Must every individual fact of the claim be expressly disputed?

Under § 138 paras. 2 and 3 ZPO, every individual fact of the claim to be contested must be expressly or at least implicitly disputed. A blanket disputing of the entire presentation by the plaintiff is generally insufficient, especially if there are several assertions independent of each other. Individual, separate facts each constitute independent decision points and therefore, each claim must be addressed specifically. A general phrase such as “Denied” is only effective as a dispute to the extent that the alleged facts pertain to matters that the disputing party cannot reasonably know more about. In all other cases, there is a risk that the facts are deemed undisputed and thus considered admitted.

How does simple disputing differ from qualified disputing?

Simple disputing is sufficient for so-called simple assertions, where there is no special obligation to present or substantiate. Here, it is sufficient to simply deny the fact. Qualified disputing, however, is required when the plaintiff’s factual assertions are particularly substantiated or the event occurred within the disputing party’s own field of perception. In these cases, the disputing party must describe in detail why and with what own version they contest the presentation.
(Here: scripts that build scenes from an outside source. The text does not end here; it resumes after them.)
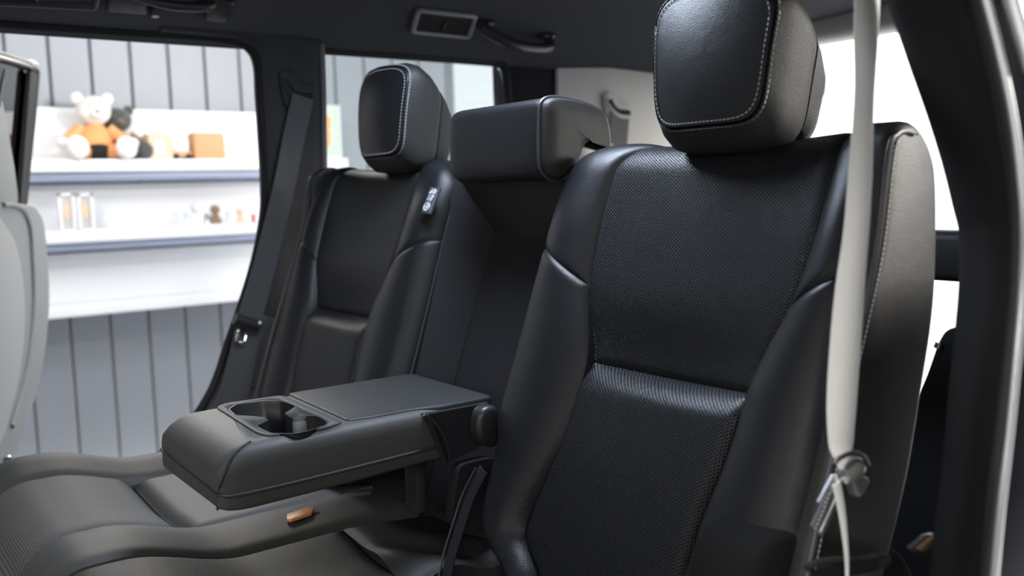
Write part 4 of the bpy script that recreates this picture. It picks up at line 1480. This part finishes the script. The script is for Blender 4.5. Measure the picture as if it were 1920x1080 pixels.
struct(tube('trim_8', [ony(x, y, NY - 0.02) for x, y in ((1828, -60), (1848, 0), (1876, 110), (1899, 220), (1914, 330), (1921, 430), (1918, 540), (1906, 680), (1892, 820), (1876, 960), (1862, 1110))], 0.0032, M['strip'], None, 12))
C_ = smooth_path([ony(x, y, NY - 0.008) for x, y in ((1830, -80), (1850, 0), (1902, 220), (1924, 430), (1909, 680), (1879, 960), (1860, 1120))], 4)
D_ = smooth_path([ony(x, y, NY - 0.02) for x, y in ((2100, -80), (2100, 0), (2140, 220), (2150, 430), (2150, 680), (2150, 960), (2150, 1120))], 4)
struct(strip('wall_near_1', C_, D_, (0.0, 0.03, 0), M['paint'], 0.02))
struct(tube('trim_9', [ony(x, y, NY - 0.03) for x, y in ((1884, -60), (1898, 0), (1912, 50), (1935, 130))], 0.006, M['strip'], None, 10))
# sill and lower side of the near opening
struct(box('wall_near_2', (1.74, -0.815, 0.47), (1.66, 0.05, 0.78), M['plastic'], None, 0.02))  # unseen body side, raised to block light from the near seat's lower side
struct(box('wall_near_3', (1.75, -0.775, 1.0), (0.9, 0.05, 0.55), M['plastic'], None, 0.03)) if False else None

# ------------------------------------------------------------------ load area seen past the near seat
cc = thing('cargo_cover', 'black roller cover bar across the boot behind the near seat', 'boot cover', (1.25, -0.2, 0.81))
bm = bmesh.new()
add_box(bm, (1.25, -0.20, 0.811), (0.06, 1.10, 0.068), 0.012, 3)
bm_obj('roller_housing', bm, M['rubber'], cc)
for y in (0.36, -0.76): box('end_cap', (1.25, y, 0.811), (0.07, 0.03, 0.078), M['plastic'], cc, 0.01, 3)
fs = thing('folded_seat', 'black third-row seat folded up against the near side of the boot', 'car seat', (1.5, -0.45, 0.4))
fo = [onx(x, y, 1.5) for x, y in ((1600, 800), (1718, 752), (1724, 738), (1740, 700), (1760, 642), (1772, 622), (1784, 615), (1812, 612), (1830, 700), (1830, 1250), (1600, 1250))]
plate('seat_back', rounded(fo, 0.012, 4), (1, 0, 0), 0.08, M['rubber'], fs, 0.01, 3)
tube('release_lever', [onx(1757, 652, 1.495), onx(1761, 642, 1.495)], 0.006, M['satin'], fs, 10, sub=1)

# lit edge of the sill carpet and the warm glint on the near sill, painted as an amber plate
ce = thing('carpet_mat', 'dark fuzzy carpet edge lit at the bottom beside the belt', 'carpet', ony(1580, 1065, -0.72))
e0 = smooth_path([ony(x, y, -0.72) for x, y in ((1512, 1066), (1532, 1055), (1568, 1050), (1600, 1050), (1640, 1044))], 4)
tube('pile_edge', e0, 0.0032, M['velour'], ce, 10, sub=1)
ct = [e0[0] + Vector((0, -0.004, 0)), e0[-1] + Vector((0, -0.004, 0)), e0[-1] + Vector((0.06, 0.02, -0.02)), e0[0] + Vector((0.06, 0.02, -0.02))]
plate('mat_body', ct, (0, 0, -1), 0.012, M['carpet'], ce, 0.003)
rf = thing('sill_glint', 'small amber plate painted as a warm glint on the dark near door sill', 'painted glint', ony(1735, 1022, -0.76))
pr = [ony(x, y, -0.765) for x, y in ((1716, 1028), (1740, 1008), (1752, 1006), (1752, 1016), (1738, 1030), (1722, 1034))]
plate('glint_plate', pr, (0, -1, 0), 0.004, plain('amber_glint', (0.07, 0.042, 0.024), 0.4), rf, 0.0015)
plate('glint_backing', [p + Vector((0, 0.006, 0)) + (p - sum(pr, Vector()) / 6) * 0.25 for p in pr], (0, -1, 0), 0.005, M['plastic'], rf, 0.001)
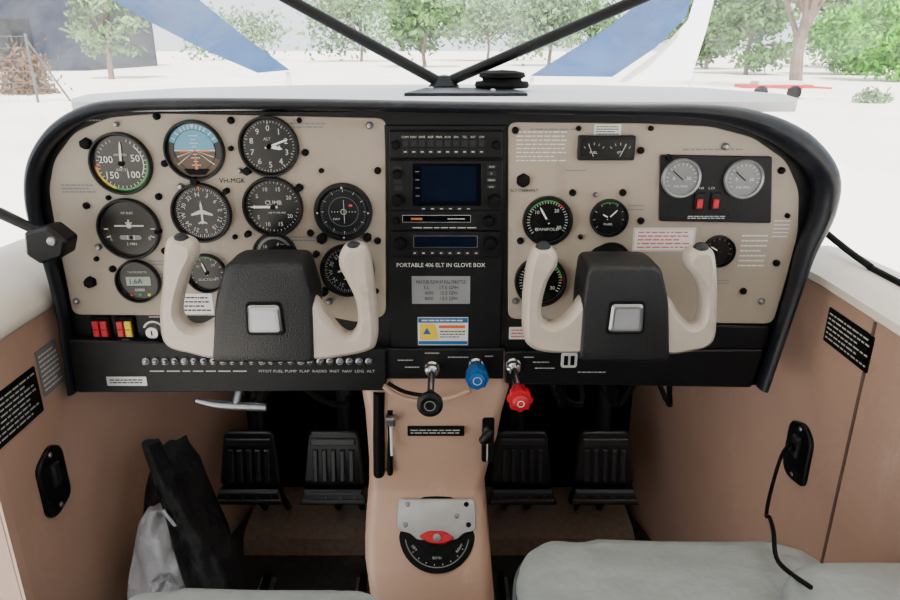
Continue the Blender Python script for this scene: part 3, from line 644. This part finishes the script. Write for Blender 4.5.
p=onY(487,435,-.03); b=MB(); b.tube([(p.x,-.012,p.z),(p.x,-.03,p.z)],[.004,.004],STEEL); b.tube([(p.x-.008,-.034,p.z-.008),(p.x,-.036,p.z),(p.x+.005,-.034,p.z+.010)],[(.006,.006),(.0095,.008),(.005,.006)],BLK,sm=4); b.done('cowl_flap_lever',CC,'black lever knob')
b=MB(); P=[onY(u,v,-.03) for u,v in ((384,386),(398,396),(420,401),(450,398),(470,390))]; b.tube(P,[.004]*5,TAN2,sm=5,seg=10)
b.done('cable_loop',CC,'tan cable cover looping under the controls')
b=MB(); P=[onY(u,v,-.035) for u,v in ((388,383),(405,392),(428,396))]; b.tube(P,[.003]*3,BLKM,sm=5,seg=8); b.done('cable_loop',CC)
c0=onY(437,500,.010); c1=onY(437,566,-.043); up=(c0-c1).normalized(); nn=Vector((1,0,0)).cross(up).normalized()
if nn.y>0: nn=-nn
mid=(c0+c1)/2; FS=Fr(mid+nn*.001,(1,0,0),up,nn)
b=MB(FS); b.lathe(0,-.001,[(.058,-.002),(.058,.002),(.053,.003),(.001,.003)],BLKM,seg=40); 
b.arc(0,-.001,.048,.0495,100,260,.0036,GREY); b.ticks(0,-.001,8,.044,.046,.001,.0036,INK,120,250)
b.text('BOTH',0,-.036,.0036,.0035,INK); b.text('LEFT',-.034,-.022,.0036,.0035,INK,rot=-.9); b.text('RIGHT',.034,-.022,.0036,.0035,INK,rot=.9)
fs=b.done('fuel_selector',CC,'round black fuel selector with red handle')
b=MB(FS); b.prism(rpoly([(-.060,.050),(.058,.050),(.060,.004),(.040,.000),(.030,-.010),(-.030,-.010),(-.040,.000),(-.062,.004)],.008),.003,.0065,SILV,.001)
for sx,sy in ((-.045,.042),(.045,.042),(-.048,.012),(.048,.012),(.03,.025)): b.lathe(sx,sy,[(.004,.0065),(.003,.008),(.0005,.0082)],STEEL if sx<.04 else BLKM,seg=10)
b.done('cover_plate',fs,'brushed silver cover plate')
b=MB(FS); b.prism(rpoly([(-.028,-.004),(-.012,-.014),(.010,-.016),(.028,-.007),(.012,.003),(-.012,.004)],.005),.0066,.012,RED,.002); b.lathe(0,-.006,[(.006,.012),(.006,.014),(.001,.0145)],STEEL,seg=12)
b.done('selector_handle',fs,'red pointer handle')
# ================================================================== RUDDER PEDALS
def pedal(c,label):
    e=empty('rudder_pedal',(c.x,.36,.0),label,'pedal',group='rudder pedals')
    F=Fr((c.x,c.y,c.z),(1,0,0),(0,.22,.975),(0,-.975,.22))
    b=MB(F); b.prism(rpoly([(-.046,.070),(.046,.070),(.050,.045),(.058,-.036),(-.058,-.036),(-.050,.045)],.010),-.012,.004,PEDB,.003)
    for i in range(5): b.box(-.034+.017*i,.005,.009,.062,.004,.010,PEDR,.0015)
    b.box(0,.052,.084,.012,.004,.010,PEDR,.0015)
    b.done('pedal_pad',e,'black ribbed foot pad')
    b=MB(F); b.prism([(-.056,-.040),(.056,-.040),(.066,-.070),(-.066,-.070)],-.010,.016,PEDB,.003); b.box(0,-.046,.108,.006,.016,.020,PEDR,.001); b.box(0,-.061,.120,.006,.016,.020,PEDR,.001)
    for i in range(4): b.box(-.04+.027*i,-.0535,.006,.010,.016,.0185,PEDR,.0005)
    b.done('heel_bar',e,'flared heel bar')
    for dx in (-.02,.03):
        b=MB(); b.tube([(c.x+dx,c.y+.03,c.z-.05),(c.x+dx,.36,c.z-.16),(c.x+dx,.38,.055)],[.008]*3,PEDB); b.done('linkage_arm',e)
    return e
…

Qualified disputing requires presenting a counter-version so that a mere negation (e.g., “That did not happen.”) is no longer enough; instead, positive counter-assertions that refute or weaken the plaintiff’s presentation must be put forward.

Can a previously admitted fact be disputed later?

Once facts have been admitted, they can generally no longer be disputed. According to § 288 ZPO, facts that have been admitted are binding on the court and excluded from evidence. A retraction of the admission is only possible under the narrow requirements of § 290 ZPO, for example, in the case of a proven error or if the admission was made due to false information or fraudulent conduct by the opponent. Mere changes of opinion or later recognition of a procedural advantage are not sufficient to revoke an admission. In such cases, the court will carefully examine whether there is indeed a reason for withdrawal and whether the other party’s right to be heard is not unreasonably impaired.

What role does disputing play in connection with the taking of evidence?

The purpose of disputing is to refute the actual presentation of the claimant or at least to raise doubts as to its accuracy. Only after facts have been properly disputed must the court proceed to the taking of evidence. The burden of proof generally remains with the party wishing to derive legal advantages from the claimed, disputed circumstance. Effective disputing is thus a procedural prerequisite for the ordering or conduct of the taking of evidence. If substantiated disputing does not take place, the court may, pursuant to the principle “undisputed facts are true,” decide on the basis of the records without further evidence. Formal disputing is the first and central step to make a factual circumstance the subject of the dispute.